===== Supplied material

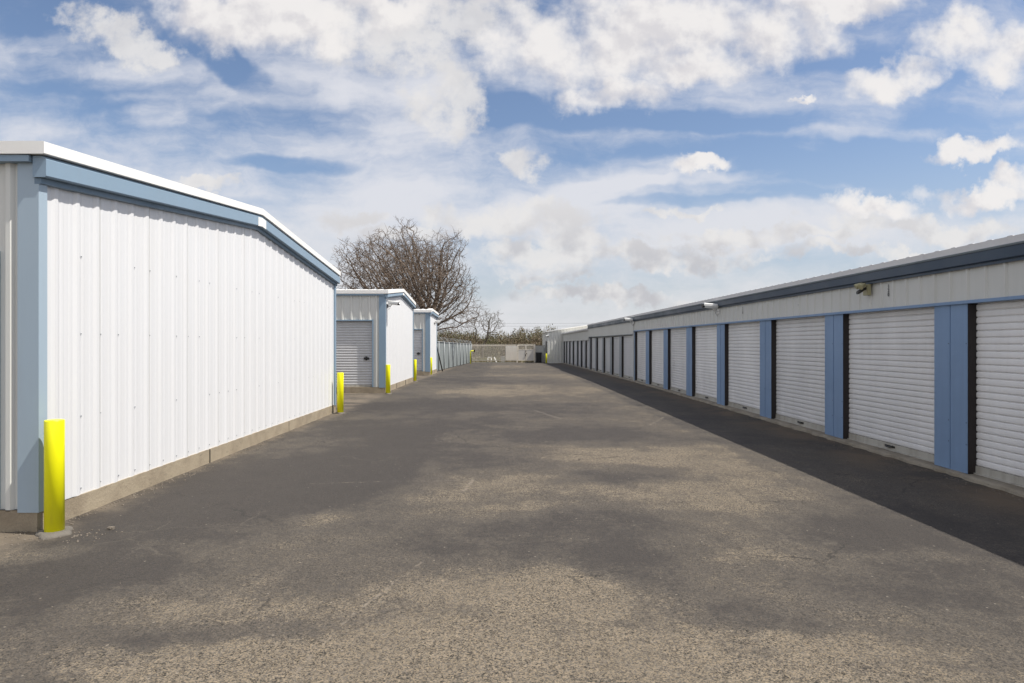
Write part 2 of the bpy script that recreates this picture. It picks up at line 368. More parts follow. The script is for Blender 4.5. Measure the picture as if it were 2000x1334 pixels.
# network of fine cracks
Pc = n.v('ADD', P2, n.v('SCALE', wbf, .22))
for sc_, wd_, k_, cc_ in ((.42, .012, .75, (.028, .025, .022)), (1.15, .009, .28, (.16, .137, .108))):
    ve = n.new('ShaderNodeTexVoronoi', feature='DISTANCE_TO_EDGE'); n.put(ve.inputs['Vector'], n.v('ADD', Pc, (3.3*sc_, 1.7, 0))); ve.inputs['Scale'].default_value = sc_
    base = n.mix(n.m('MULTIPLY', n.ramp(ve.outputs['Distance'], wd_*sc_*.4, wd_*sc_*1.2, 1, 0), n.m('MULTIPLY', n.ramp(n.noise(P2, .6, 5, .65), .50, .62), k_)), base, cc_)
# hairline cracks with pale dust
def seg(a, b2, wd, col, k, jit=.25):
    global base
    A = Vector((*a, 0)); B = Vector((*b2, 0)); D = B-A; L2 = D.dot(D)
    pp = n.v('ADD', P2, n.v('SCALE', wbf, jit))
    ap = n.v('SUBTRACT', pp, tuple(A)); t_ = n.m('DIVIDE', n.v('DOT_PRODUCT', ap, tuple(D), out=1), L2, clamp=True)
    tn = n.new('ShaderNodeVectorMath', operation='SCALE'); tn.inputs[0].default_value = tuple(D); n.put(tn.inputs['Scale'], t_)
    d_ = n.v('LENGTH', n.v('SUBTRACT', ap, tn.outputs[0]), out=1)
    f_ = n.m('MULTIPLY', n.ramp(d_, wd*.4, wd*1.6, 1, 0), n.m('MULTIPLY', n.ramp(n.noise(P2, 14, 4, .7), .42, .60), k))
    base = n.mix(f_, base, col)
pale = (.20, .17, .135); dk = (.03, .028, .026)
seg(G(822, 1098), G(690, 1200), .010, pale, .8, .06); seg(G(690, 1200), G(570, 1320), .010, pale, .7, .06)
seg(G(905, 960), G(925, 935), .02, pale, .8, .05); seg(G(690, 1236), G(820, 1236), .006, pale, .3)
seg(G(600, 945), G(760, 940), .012, pale, .6, .08); seg(G(760, 940), G(930, 938), .012, pale, .5, .08)
seg(G(1415, 940), G(1490, 1000), .012, dk, .8, .12); seg(G(1490, 1000), G(1560, 1030), .010, dk, .6, .12)
seg(G(755, 838), G(1010, 837), .03, dk, .8, .1); seg(G(1010, 837), G(1300, 840), .03, dk, .6, .1)
seg(G(1000, 1090), G(1030, 1140), .010, dk, .6, .1); seg(G(1045, 802), G(1095, 818), .05, pale, .5, .1); seg(G(1270, 830), G(1295, 815), .03, pale, .6, .1)
seg((-3.2, 3.0), (-1.2, 3.6), .008, pale, .5, .1); seg((1.3, 3.9), (3.4, 8.4), .008, dk, .5, .25)
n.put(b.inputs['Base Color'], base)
n.put(b.inputs['Roughness'], n.ramp(wear, 0, 1, .78, .95)); b.inputs['Specular IOR Level'].default_value = .3
bp = n.new('ShaderNodeBump'); bp.inputs['Strength'].default_value = .55; bp.inputs['Distance'].default_value = .006
n.put(bp.inputs['Height'], n.m('ADD', n.m('MULTIPLY', agg, 1.0), n.m('MULTIPLY', n.noise(P2, 30, 4, .6), .9))); n.put(b.inputs['Normal'], bp.outputs[0])
M['asphalt'] = m_

# ------------------------------------------------------------------ ground
def zg(y):
    if y < 28: return 0.0
    return -(min(y, 66)-28)*.0066
def sheet(name, x0, x1, ys, dz_, mt, nx=24, wav=0):
    mb = MB(); xs = [x0+(x1-x0)*i/nx for i in range(nx+1)]
    rows = [[(x, y, zg(y)+dz_+(wav*math.sin(x*.013+1)*math.cos(y*.011) if abs(x) > 60 or y > 130 else 0)) for x in xs] for y in ys]
    for a, b2 in zip(rows[:-1], rows[1:]): mb.strip(a, b2, 0, True)
    return mb.build(name, mt)
g0 = sheet('ground', -900, 900, [-400, -100, -20, 28, 40, 55, 66, 70, 90, 140, 220, 400, 700, 1200], -.03, M['field'], 60, .5); tag(g0, kind='structure')
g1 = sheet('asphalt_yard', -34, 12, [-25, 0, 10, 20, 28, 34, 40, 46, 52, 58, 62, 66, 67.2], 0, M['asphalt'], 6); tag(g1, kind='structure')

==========

> [What the exercise asks]:
Skip the pictures, then retype every line above exactly.

> [Complete response]:
Write part 2 of the bpy script that recreates this picture. It picks up at line 368. More parts follow. The script is for Blender 4.5. Measure the picture as if it were 2000x1334 pixels.
# network of fine cracks
Pc = n.v('ADD', P2, n.v('SCALE', wbf, .22))
for sc_, wd_, k_, cc_ in ((.42, .012, .75, (.028, .025, .022)), (1.15, .009, .28, (.16, .137, .108))):
    ve = n.new('ShaderNodeTexVoronoi', feature='DISTANCE_TO_EDGE'); n.put(ve.inputs['Vector'], n.v('ADD', Pc, (3.3*sc_, 1.7, 0))); ve.inputs['Scale'].default_value = sc_
    base = n.mix(n.m('MULTIPLY', n.ramp(ve.outputs['Distance'], wd_*sc_*.4, wd_*sc_*1.2, 1, 0), n.m('MULTIPLY', n.ramp(n.noise(P2, .6, 5, .65), .50, .62), k_)), base, cc_)
# hairline cracks with pale dust
def seg(a, b2, wd, col, k, jit=.25):
    global base
    A = Vector((*a, 0)); B = Vector((*b2, 0)); D = B-A; L2 = D.dot(D)
    pp = n.v('ADD', P2, n.v('SCALE', wbf, jit))
    ap = n.v('SUBTRACT', pp, tuple(A)); t_ = n.m('DIVIDE', n.v('DOT_PRODUCT', ap, tuple(D), out=1), L2, clamp=True)
    tn = n.new('ShaderNodeVectorMath', operation='SCALE'); tn.inputs[0].default_value = tuple(D); n.put(tn.inputs['Scale'], t_)
    d_ = n.v('LENGTH', n.v('SUBTRACT', ap, tn.outputs[0]), out=1)
    f_ = n.m('MULTIPLY', n.ramp(d_, wd*.4, wd*1.6, 1, 0), n.m('MULTIPLY', n.ramp(n.noise(P2, 14, 4, .7), .42, .60), k))
    base = n.mix(f_, base, col)
pale = (.20, .17, .135); dk = (.03, .028, .026)
seg(G(822, 1098), G(690, 1200), .010, pale, .8, .06); seg(G(690, 1200), G(570, 1320), .010, pale, .7, .06)
seg(G(905, 960), G(925, 935), .02, pale, .8, .05); seg(G(690, 1236), G(820, 1236), .006, pale, .3)
seg(G(600, 945), G(760, 940), .012, pale, .6, .08); seg(G(760, 940), G(930, 938), .012, pale, .5, .08)
seg(G(1415, 940), G(1490, 1000), .012, dk, .8, .12); seg(G(1490, 1000), G(1560, 1030), .010, dk, .6, .12)
seg(G(755, 838), G(1010, 837), .03, dk, .8, .1); seg(G(1010, 837), G(1300, 840), .03, dk, .6, .1)
seg(G(1000, 1090), G(1030, 1140), .010, dk, .6, .1); seg(G(1045, 802), G(1095, 818), .05, pale, .5, .1); seg(G(1270, 830), G(1295, 815), .03, pale, .6, .1)
seg((-3.2, 3.0), (-1.2, 3.6), .008, pale, .5, .1); seg((1.3, 3.9), (3.4, 8.4), .008, dk, .5, .25)
n.put(b.inputs['Base Color'], base)
n.put(b.inputs['Roughness'], n.ramp(wear, 0, 1, .78, .95)); b.inputs['Specular IOR Level'].default_value = .3
bp = n.new('ShaderNodeBump'); bp.inputs['Strength'].default_value = .55; bp.inputs['Distance'].default_value = .006
n.put(bp.inputs['Height'], n.m('ADD', n.m('MULTIPLY', agg, 1.0), n.m('MULTIPLY', n.noise(P2, 30, 4, .6), .9))); n.put(b.inputs['Normal'], bp.outputs[0])
M['asphalt'] = m_

# ------------------------------------------------------------------ ground
def zg(y):
    if y < 28: return 0.0
    return -(min(y, 66)-28)*.0066
def sheet(name, x0, x1, ys, dz_, mt, nx=24, wav=0):
    mb = MB(); xs = [x0+(x1-x0)*i/nx for i in range(nx+1)]
    rows = [[(x, y, zg(y)+dz_+(wav*math.sin(x*.013+1)*math.cos(y*.011) if abs(x) > 60 or y > 130 else 0)) for x in xs] for y in ys]
    for a, b2 in zip(rows[:-1], rows[1:]): mb.strip(a, b2, 0, True)
    return mb.build(name, mt)
g0 = sheet('ground', -900, 900, [-400, -100, -20, 28, 40, 55, 66, 70, 90, 140, 220, 400, 700, 1200], -.03, M['field'], 60, .5); tag(g0, kind='structure')
g1 = sheet('asphalt_yard', -34, 12, [-25, 0, 10, 20, 28, 34, 40, 46, 52, 58, 62, 66, 67.2], 0, M['asphalt'], 6); tag(g1, kind='structure')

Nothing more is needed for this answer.